» EXERCISE BRIEF: Where a line in the listing contains the string "scene", copy that line out.

[Begin INFORMATION SHOWN]

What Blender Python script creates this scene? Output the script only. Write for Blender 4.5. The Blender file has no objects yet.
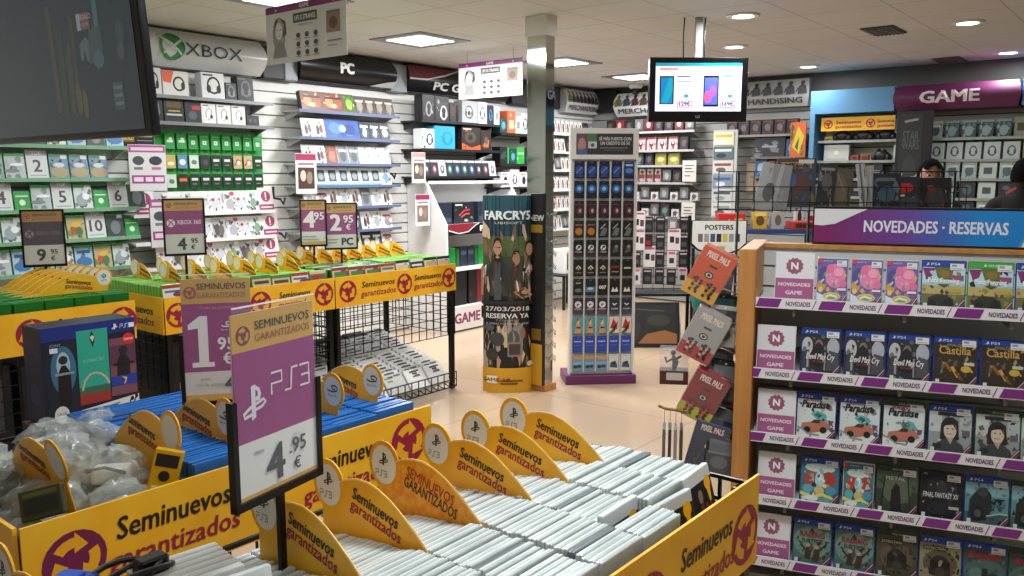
import bpy, bmesh, math, random
from mathutils import Matrix, Vector
R = math.radians
PI = math.pi
C = bpy.context.scene.collection
rnd = random.Random(7)

# ------------------------------------------------------------------ materials
def lin(v):
    v /= 255.0
    return v / 12.92 if v <= 0.04045 else ((v + 0.055) / 1.055) ** 2.4

def hexrgb(h):
    h = h.lstrip('#')
    return tuple(lin(int(h[i:i + 2], 16)) for i in (0, 2, 4))

_mats = {}
def mat(h, rough=0.45, metal=0.0, emit=0.0, alpha=1.0, trans=0.0, spec=0.5):
    key = (h, rough, metal, emit, alpha, trans, spec)
    if key in _mats:
        return _mats[key]
    m = bpy.data.materials.new('paint_' + h.lstrip('#'))
    m.use_nodes = True
    b = m.node_tree.nodes['Principled BSDF']
    c = hexrgb(h)
    b.inputs['Base Color'].default_value = (*c, 1)
    b.inputs['Roughness'].default_value = rough
    b.inputs['Metallic'].default_value = metal
    b.inputs['Specular IOR Level'].default_value = spec
    b.inputs['Transmission Weight'].default_value = trans
    b.inputs['Alpha'].default_value = alpha
    if emit:
        b.inputs['Emission Color'].default_value = (*c, 1)
        b.inputs['Emission Strength'].default_value = emit
    _mats[key] = m
    return m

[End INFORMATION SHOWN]

» FULL ANSWER:
What Blender Python script creates this scene? Output the script only. Write for Blender 4.5. The Blender file has no objects yet.
C = bpy.context.scene.collection